**Exercise:**
Write the material out again, line by line, exactly as it is.

**Data entries:**
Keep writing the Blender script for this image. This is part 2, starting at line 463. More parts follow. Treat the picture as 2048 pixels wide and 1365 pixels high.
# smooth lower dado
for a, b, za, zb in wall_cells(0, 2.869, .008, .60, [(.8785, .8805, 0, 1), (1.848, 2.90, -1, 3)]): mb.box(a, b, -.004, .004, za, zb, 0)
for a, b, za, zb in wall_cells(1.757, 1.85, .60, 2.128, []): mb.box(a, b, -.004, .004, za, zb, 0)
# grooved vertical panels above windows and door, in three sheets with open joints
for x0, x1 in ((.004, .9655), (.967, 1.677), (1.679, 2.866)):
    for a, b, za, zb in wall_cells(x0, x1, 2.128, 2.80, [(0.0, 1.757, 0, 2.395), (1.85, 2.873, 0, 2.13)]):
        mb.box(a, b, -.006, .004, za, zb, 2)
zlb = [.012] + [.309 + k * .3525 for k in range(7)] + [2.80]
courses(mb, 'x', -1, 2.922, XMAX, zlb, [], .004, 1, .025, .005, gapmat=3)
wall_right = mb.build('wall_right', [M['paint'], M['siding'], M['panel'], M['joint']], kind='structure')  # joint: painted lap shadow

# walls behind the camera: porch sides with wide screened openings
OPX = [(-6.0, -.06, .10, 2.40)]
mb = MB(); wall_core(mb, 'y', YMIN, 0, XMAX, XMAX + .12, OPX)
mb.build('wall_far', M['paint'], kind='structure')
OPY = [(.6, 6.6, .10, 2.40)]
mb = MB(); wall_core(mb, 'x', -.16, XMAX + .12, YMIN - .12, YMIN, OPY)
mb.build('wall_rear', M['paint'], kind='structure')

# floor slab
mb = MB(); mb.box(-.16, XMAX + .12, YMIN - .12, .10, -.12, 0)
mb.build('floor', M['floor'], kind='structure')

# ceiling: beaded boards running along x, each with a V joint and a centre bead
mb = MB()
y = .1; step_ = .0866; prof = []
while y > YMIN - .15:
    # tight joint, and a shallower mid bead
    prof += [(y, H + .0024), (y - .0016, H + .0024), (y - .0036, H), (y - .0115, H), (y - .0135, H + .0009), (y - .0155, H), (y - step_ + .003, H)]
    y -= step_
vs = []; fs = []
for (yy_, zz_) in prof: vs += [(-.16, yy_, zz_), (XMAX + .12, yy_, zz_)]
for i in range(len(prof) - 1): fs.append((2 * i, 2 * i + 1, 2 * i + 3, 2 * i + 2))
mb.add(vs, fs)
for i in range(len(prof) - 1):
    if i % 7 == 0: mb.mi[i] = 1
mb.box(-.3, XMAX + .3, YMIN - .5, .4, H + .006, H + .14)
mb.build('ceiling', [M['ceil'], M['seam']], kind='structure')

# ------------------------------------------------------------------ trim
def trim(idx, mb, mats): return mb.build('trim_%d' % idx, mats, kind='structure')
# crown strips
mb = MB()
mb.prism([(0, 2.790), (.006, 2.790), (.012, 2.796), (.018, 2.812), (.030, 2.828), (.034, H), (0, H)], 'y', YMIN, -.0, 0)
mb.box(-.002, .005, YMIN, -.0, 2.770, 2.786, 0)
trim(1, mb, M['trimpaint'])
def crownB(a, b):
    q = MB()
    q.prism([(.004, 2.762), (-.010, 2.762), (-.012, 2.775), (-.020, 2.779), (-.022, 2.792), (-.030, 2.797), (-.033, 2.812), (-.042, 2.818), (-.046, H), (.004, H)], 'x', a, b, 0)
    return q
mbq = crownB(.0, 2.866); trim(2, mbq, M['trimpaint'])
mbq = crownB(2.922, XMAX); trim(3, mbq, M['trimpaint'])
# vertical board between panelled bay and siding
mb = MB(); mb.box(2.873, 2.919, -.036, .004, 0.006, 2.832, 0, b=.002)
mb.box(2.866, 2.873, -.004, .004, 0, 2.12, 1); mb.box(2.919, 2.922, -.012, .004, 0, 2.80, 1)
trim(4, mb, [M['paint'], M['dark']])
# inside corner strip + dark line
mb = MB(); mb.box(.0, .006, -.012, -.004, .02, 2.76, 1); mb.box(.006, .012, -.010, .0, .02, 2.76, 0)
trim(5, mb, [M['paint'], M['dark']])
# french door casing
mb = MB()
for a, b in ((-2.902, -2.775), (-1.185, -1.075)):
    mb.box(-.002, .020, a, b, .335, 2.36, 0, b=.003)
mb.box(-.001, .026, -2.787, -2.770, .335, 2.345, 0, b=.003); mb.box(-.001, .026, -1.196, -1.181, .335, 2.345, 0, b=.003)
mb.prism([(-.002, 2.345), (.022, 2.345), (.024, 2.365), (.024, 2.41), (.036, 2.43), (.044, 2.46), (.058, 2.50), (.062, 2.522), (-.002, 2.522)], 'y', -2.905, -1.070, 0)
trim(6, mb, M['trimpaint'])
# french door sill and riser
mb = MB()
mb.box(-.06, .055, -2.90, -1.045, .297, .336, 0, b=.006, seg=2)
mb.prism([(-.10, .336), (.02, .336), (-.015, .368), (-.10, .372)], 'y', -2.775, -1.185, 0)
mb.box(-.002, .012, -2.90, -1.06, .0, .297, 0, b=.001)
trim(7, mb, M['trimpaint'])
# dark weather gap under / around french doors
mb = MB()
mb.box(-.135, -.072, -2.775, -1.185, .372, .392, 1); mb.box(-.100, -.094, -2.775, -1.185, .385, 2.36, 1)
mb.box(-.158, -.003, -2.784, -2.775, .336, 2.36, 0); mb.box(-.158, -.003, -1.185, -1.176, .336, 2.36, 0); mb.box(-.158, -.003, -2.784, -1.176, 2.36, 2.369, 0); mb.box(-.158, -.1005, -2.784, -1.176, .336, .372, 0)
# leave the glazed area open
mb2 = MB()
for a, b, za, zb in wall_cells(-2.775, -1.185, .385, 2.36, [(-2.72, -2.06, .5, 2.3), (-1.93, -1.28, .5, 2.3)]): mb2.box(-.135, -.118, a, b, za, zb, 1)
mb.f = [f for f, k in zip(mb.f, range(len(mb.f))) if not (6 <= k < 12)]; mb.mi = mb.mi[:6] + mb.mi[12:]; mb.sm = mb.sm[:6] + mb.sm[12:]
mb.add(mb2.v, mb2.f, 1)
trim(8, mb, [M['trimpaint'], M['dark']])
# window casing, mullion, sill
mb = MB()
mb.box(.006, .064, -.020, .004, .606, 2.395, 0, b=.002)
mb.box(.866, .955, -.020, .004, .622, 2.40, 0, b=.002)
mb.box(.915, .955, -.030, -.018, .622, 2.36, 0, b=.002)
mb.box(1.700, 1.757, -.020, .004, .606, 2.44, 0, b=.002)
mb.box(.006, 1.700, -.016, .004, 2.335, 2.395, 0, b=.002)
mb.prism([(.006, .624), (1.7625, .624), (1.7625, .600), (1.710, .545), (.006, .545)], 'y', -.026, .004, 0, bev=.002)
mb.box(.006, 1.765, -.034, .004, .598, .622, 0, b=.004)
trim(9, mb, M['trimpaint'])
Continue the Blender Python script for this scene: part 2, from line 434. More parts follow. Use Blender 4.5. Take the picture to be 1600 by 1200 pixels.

**Problem solution:**
Keep writing the Blender script for this image. This is part 2, starting at line 463. More parts follow. Treat the picture as 2048 pixels wide and 1365 pixels high.
# smooth lower dado
for a, b, za, zb in wall_cells(0, 2.869, .008, .60, [(.8785, .8805, 0, 1), (1.848, 2.90, -1, 3)]): mb.box(a, b, -.004, .004, za, zb, 0)
for a, b, za, zb in wall_cells(1.757, 1.85, .60, 2.128, []): mb.box(a, b, -.004, .004, za, zb, 0)
# grooved vertical panels above windows and door, in three sheets with open joints
for x0, x1 in ((.004, .9655), (.967, 1.677), (1.679, 2.866)):
    for a, b, za, zb in wall_cells(x0, x1, 2.128, 2.80, [(0.0, 1.757, 0, 2.395), (1.85, 2.873, 0, 2.13)]):
        mb.box(a, b, -.006, .004, za, zb, 2)
zlb = [.012] + [.309 + k * .3525 for k in range(7)] + [2.80]
courses(mb, 'x', -1, 2.922, XMAX, zlb, [], .004, 1, .025, .005, gapmat=3)
wall_right = mb.build('wall_right', [M['paint'], M['siding'], M['panel'], M['joint']], kind='structure')  # joint: painted lap shadow

# walls behind the camera: porch sides with wide screened openings
OPX = [(-6.0, -.06, .10, 2.40)]
mb = MB(); wall_core(mb, 'y', YMIN, 0, XMAX, XMAX + .12, OPX)
mb.build('wall_far', M['paint'], kind='structure')
OPY = [(.6, 6.6, .10, 2.40)]
mb = MB(); wall_core(mb, 'x', -.16, XMAX + .12, YMIN - .12, YMIN, OPY)
mb.build('wall_rear', M['paint'], kind='structure')

# floor slab
mb = MB(); mb.box(-.16, XMAX + .12, YMIN - .12, .10, -.12, 0)
mb.build('floor', M['floor'], kind='structure')

# ceiling: beaded boards running along x, each with a V joint and a centre bead
mb = MB()
y = .1; step_ = .0866; prof = []
while y > YMIN - .15:
    # tight joint, and a shallower mid bead
    prof += [(y, H + .0024), (y - .0016, H + .0024), (y - .0036, H), (y - .0115, H), (y - .0135, H + .0009), (y - .0155, H), (y - step_ + .003, H)]
    y -= step_
vs = []; fs = []
for (yy_, zz_) in prof: vs += [(-.16, yy_, zz_), (XMAX + .12, yy_, zz_)]
for i in range(len(prof) - 1): fs.append((2 * i, 2 * i + 1, 2 * i + 3, 2 * i + 2))
mb.add(vs, fs)
for i in range(len(prof) - 1):
    if i % 7 == 0: mb.mi[i] = 1
mb.box(-.3, XMAX + .3, YMIN - .5, .4, H + .006, H + .14)
mb.build('ceiling', [M['ceil'], M['seam']], kind='structure')

# ------------------------------------------------------------------ trim
def trim(idx, mb, mats): return mb.build('trim_%d' % idx, mats, kind='structure')
# crown strips
mb = MB()
mb.prism([(0, 2.790), (.006, 2.790), (.012, 2.796), (.018, 2.812), (.030, 2.828), (.034, H), (0, H)], 'y', YMIN, -.0, 0)
mb.box(-.002, .005, YMIN, -.0, 2.770, 2.786, 0)
trim(1, mb, M['trimpaint'])
def crownB(a, b):
    q = MB()
    q.prism([(.004, 2.762), (-.010, 2.762), (-.012, 2.775), (-.020, 2.779), (-.022, 2.792), (-.030, 2.797), (-.033, 2.812), (-.042, 2.818), (-.046, H), (.004, H)], 'x', a, b, 0)
    return q
mbq = crownB(.0, 2.866); trim(2, mbq, M['trimpaint'])
mbq = crownB(2.922, XMAX); trim(3, mbq, M['trimpaint'])
# vertical board between panelled bay and siding
mb = MB(); mb.box(2.873, 2.919, -.036, .004, 0.006, 2.832, 0, b=.002)
mb.box(2.866, 2.873, -.004, .004, 0, 2.12, 1); mb.box(2.919, 2.922, -.012, .004, 0, 2.80, 1)
trim(4, mb, [M['paint'], M['dark']])
# inside corner strip + dark line
mb = MB(); mb.box(.0, .006, -.012, -.004, .02, 2.76, 1); mb.box(.006, .012, -.010, .0, .02, 2.76, 0)
trim(5, mb, [M['paint'], M['dark']])
# french door casing
mb = MB()
for a, b in ((-2.902, -2.775), (-1.185, -1.075)):
    mb.box(-.002, .020, a, b, .335, 2.36, 0, b=.003)
mb.box(-.001, .026, -2.787, -2.770, .335, 2.345, 0, b=.003); mb.box(-.001, .026, -1.196, -1.181, .335, 2.345, 0, b=.003)
mb.prism([(-.002, 2.345), (.022, 2.345), (.024, 2.365), (.024, 2.41), (.036, 2.43), (.044, 2.46), (.058, 2.50), (.062, 2.522), (-.002, 2.522)], 'y', -2.905, -1.070, 0)
trim(6, mb, M['trimpaint'])
# french door sill and riser
mb = MB()
mb.box(-.06, .055, -2.90, -1.045, .297, .336, 0, b=.006, seg=2)
mb.prism([(-.10, .336), (.02, .336), (-.015, .368), (-.10, .372)], 'y', -2.775, -1.185, 0)
mb.box(-.002, .012, -2.90, -1.06, .0, .297, 0, b=.001)
trim(7, mb, M['trimpaint'])
# dark weather gap under / around french doors
mb = MB()
mb.box(-.135, -.072, -2.775, -1.185, .372, .392, 1); mb.box(-.100, -.094, -2.775, -1.185, .385, 2.36, 1)
mb.box(-.158, -.003, -2.784, -2.775, .336, 2.36, 0); mb.box(-.158, -.003, -1.185, -1.176, .336, 2.36, 0); mb.box(-.158, -.003, -2.784, -1.176, 2.36, 2.369, 0); mb.box(-.158, -.1005, -2.784, -1.176, .336, .372, 0)
# leave the glazed area open
mb2 = MB()
for a, b, za, zb in wall_cells(-2.775, -1.185, .385, 2.36, [(-2.72, -2.06, .5, 2.3), (-1.93, -1.28, .5, 2.3)]): mb2.box(-.135, -.118, a, b, za, zb, 1)
mb.f = [f for f, k in zip(mb.f, range(len(mb.f))) if not (6 <= k < 12)]; mb.mi = mb.mi[:6] + mb.mi[12:]; mb.sm = mb.sm[:6] + mb.sm[12:]
mb.add(mb2.v, mb2.f, 1)
trim(8, mb, [M['trimpaint'], M['dark']])
# window casing, mullion, sill
mb = MB()
mb.box(.006, .064, -.020, .004, .606, 2.395, 0, b=.002)
mb.box(.866, .955, -.020, .004, .622, 2.40, 0, b=.002)
mb.box(.915, .955, -.030, -.018, .622, 2.36, 0, b=.002)
mb.box(1.700, 1.757, -.020, .004, .606, 2.44, 0, b=.002)
mb.box(.006, 1.700, -.016, .004, 2.335, 2.395, 0, b=.002)
mb.prism([(.006, .624), (1.7625, .624), (1.7625, .600), (1.710, .545), (.006, .545)], 'y', -.026, .004, 0, bev=.002)
mb.box(.006, 1.765, -.034, .004, .598, .622, 0, b=.004)
trim(9, mb, M['trimpaint'])
Continue the Blender Python script for this scene: part 2, from line 434. More parts follow. Use Blender 4.5. Take the picture to be 1600 by 1200 pixels.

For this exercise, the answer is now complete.